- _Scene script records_
** BEGIN **

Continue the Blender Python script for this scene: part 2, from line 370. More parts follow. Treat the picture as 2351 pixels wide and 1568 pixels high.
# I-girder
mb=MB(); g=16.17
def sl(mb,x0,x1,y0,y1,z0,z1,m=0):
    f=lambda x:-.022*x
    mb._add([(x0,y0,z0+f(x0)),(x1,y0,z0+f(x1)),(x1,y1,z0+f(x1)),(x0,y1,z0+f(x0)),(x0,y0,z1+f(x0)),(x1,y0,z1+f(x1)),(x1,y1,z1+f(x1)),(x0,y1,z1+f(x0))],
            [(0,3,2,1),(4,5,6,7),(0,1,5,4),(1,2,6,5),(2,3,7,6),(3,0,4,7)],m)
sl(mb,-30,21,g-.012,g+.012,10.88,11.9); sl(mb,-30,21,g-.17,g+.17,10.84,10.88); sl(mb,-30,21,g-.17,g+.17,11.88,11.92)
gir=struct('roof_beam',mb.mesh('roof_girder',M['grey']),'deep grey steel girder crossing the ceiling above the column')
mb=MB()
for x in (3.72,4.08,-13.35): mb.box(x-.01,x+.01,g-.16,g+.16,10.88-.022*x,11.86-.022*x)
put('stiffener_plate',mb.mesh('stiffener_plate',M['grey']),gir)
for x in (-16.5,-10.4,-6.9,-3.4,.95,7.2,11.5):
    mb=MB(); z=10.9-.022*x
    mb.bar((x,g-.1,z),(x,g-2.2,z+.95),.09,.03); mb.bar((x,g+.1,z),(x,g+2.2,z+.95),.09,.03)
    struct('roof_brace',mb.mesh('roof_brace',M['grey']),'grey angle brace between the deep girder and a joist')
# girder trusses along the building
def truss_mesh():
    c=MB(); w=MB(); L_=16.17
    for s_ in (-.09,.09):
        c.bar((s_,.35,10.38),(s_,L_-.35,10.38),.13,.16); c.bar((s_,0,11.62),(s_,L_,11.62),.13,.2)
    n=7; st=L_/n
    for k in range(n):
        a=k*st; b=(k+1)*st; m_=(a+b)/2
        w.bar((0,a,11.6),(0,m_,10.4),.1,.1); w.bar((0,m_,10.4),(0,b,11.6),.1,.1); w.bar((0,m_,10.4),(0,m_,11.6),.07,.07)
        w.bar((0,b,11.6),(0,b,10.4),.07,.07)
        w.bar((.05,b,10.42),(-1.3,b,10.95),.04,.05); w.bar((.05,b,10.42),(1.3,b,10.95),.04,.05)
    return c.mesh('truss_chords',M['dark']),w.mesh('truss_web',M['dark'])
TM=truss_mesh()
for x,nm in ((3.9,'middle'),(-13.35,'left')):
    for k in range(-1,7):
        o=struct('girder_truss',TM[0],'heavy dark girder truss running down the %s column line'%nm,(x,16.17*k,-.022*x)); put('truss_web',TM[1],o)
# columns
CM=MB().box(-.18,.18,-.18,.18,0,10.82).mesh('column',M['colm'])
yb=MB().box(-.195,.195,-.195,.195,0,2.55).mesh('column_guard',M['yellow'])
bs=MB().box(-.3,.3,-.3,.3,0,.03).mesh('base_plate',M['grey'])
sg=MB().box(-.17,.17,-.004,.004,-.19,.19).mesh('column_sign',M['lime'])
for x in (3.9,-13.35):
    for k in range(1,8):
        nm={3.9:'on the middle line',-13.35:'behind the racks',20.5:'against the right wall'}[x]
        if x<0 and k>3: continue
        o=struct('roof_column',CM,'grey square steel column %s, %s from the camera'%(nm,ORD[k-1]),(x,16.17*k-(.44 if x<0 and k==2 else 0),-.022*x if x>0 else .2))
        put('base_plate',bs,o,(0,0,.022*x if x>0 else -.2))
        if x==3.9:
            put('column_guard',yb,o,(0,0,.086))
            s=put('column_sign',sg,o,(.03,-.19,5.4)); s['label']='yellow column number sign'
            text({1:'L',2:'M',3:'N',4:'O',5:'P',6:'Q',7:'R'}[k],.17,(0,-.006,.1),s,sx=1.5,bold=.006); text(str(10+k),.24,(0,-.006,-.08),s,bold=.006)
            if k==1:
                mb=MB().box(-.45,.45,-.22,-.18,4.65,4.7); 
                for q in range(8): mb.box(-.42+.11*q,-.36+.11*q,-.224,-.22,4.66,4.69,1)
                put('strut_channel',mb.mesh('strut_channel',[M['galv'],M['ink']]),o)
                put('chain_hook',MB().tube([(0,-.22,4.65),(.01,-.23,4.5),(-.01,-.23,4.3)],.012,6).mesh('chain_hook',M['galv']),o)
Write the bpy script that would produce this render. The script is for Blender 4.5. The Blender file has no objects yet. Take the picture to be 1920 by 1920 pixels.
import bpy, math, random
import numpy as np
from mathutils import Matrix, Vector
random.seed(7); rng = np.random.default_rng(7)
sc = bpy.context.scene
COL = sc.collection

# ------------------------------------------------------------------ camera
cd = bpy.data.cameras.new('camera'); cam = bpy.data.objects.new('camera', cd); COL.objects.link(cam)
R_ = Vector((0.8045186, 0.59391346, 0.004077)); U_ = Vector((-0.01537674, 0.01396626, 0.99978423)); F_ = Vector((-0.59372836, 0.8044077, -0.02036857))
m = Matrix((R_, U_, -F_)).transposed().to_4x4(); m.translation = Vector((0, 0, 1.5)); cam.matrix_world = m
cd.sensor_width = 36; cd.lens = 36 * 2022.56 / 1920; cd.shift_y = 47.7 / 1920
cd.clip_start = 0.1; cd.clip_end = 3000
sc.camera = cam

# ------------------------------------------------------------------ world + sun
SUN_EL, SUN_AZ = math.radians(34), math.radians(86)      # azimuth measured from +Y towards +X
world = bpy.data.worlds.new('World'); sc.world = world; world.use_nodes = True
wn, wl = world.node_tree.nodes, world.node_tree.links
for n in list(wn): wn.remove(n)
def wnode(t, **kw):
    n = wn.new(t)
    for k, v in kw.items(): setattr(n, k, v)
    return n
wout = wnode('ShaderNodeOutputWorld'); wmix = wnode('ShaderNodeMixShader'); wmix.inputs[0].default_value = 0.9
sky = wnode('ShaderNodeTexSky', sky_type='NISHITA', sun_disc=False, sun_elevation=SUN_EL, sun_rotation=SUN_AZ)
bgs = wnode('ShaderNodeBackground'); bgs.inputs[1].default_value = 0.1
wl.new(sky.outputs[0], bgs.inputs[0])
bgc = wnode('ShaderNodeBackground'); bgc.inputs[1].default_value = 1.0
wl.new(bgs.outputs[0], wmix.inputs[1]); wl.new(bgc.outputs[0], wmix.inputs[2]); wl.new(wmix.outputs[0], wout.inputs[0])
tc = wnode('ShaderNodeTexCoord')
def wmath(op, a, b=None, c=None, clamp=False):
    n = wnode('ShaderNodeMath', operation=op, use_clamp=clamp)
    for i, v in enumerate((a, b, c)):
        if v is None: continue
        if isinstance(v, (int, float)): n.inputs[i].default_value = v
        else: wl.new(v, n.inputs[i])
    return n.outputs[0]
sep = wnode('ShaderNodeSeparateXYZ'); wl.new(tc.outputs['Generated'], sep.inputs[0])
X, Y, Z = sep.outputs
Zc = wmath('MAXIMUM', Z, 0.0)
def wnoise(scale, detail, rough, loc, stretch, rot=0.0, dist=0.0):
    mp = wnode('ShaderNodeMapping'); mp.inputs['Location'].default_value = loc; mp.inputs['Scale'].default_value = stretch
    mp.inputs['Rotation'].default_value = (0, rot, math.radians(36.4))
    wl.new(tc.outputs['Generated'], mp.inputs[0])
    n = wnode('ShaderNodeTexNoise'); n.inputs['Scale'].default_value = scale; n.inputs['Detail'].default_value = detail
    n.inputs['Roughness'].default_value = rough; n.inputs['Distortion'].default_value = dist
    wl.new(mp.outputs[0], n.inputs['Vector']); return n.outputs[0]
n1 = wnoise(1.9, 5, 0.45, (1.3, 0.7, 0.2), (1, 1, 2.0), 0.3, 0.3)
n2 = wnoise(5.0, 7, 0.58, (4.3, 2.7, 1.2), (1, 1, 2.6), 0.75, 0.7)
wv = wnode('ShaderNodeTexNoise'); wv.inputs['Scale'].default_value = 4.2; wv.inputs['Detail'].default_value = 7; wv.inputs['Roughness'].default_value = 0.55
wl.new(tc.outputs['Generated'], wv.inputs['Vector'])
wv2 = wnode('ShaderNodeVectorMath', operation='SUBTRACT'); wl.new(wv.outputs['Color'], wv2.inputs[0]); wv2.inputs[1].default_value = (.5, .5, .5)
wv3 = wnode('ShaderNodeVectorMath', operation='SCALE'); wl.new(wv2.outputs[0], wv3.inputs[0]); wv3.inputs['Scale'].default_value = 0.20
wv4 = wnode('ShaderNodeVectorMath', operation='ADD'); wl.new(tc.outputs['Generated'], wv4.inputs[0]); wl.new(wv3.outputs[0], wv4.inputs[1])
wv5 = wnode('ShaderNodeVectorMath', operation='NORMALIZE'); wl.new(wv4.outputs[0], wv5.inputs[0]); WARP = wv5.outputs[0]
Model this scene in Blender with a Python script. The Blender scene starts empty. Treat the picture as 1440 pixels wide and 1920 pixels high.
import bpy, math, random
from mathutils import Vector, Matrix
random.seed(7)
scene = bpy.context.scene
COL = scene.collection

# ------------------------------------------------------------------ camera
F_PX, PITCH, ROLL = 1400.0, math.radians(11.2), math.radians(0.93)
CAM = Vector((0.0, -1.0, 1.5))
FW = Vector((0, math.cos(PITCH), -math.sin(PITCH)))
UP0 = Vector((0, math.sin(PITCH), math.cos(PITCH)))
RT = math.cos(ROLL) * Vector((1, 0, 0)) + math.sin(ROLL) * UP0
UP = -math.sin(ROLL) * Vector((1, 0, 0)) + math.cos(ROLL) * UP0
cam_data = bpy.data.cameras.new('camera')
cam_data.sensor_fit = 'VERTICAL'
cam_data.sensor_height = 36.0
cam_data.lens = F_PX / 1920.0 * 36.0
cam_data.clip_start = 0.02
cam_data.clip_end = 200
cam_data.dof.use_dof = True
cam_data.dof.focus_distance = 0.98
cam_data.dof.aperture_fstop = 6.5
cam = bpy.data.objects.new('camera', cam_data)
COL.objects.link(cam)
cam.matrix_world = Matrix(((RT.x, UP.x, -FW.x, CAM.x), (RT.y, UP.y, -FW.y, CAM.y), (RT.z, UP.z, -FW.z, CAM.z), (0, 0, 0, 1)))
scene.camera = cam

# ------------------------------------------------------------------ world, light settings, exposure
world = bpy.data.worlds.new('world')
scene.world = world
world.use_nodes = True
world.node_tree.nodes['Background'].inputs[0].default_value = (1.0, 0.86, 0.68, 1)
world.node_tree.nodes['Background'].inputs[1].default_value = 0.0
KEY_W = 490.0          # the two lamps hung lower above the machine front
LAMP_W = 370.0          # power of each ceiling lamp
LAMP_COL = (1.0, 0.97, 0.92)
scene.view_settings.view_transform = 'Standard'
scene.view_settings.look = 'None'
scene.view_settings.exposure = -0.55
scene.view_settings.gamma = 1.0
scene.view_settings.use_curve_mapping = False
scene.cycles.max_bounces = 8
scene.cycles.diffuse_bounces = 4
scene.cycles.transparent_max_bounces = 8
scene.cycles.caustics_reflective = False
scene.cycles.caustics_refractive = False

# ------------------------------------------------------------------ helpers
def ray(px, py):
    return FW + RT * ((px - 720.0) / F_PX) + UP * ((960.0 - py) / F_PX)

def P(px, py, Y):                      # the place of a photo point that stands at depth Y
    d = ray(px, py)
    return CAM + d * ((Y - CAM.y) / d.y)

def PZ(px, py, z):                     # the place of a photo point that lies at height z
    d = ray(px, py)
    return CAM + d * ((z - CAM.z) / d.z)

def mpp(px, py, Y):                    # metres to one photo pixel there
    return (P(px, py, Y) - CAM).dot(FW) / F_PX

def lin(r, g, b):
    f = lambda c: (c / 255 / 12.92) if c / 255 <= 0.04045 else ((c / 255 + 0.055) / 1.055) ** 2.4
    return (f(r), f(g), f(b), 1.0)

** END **

Return nothing but the lines running from the line with "Write the bpy" through the line with "COL = sc.collection", exactly as they appear.

Write the bpy script that would produce this render. The script is for Blender 4.5. The Blender file has no objects yet. Take the picture to be 1920 by 1920 pixels.
import bpy, math, random
import numpy as np
from mathutils import Matrix, Vector
random.seed(7); rng = np.random.default_rng(7)
sc = bpy.context.scene
COL = sc.collection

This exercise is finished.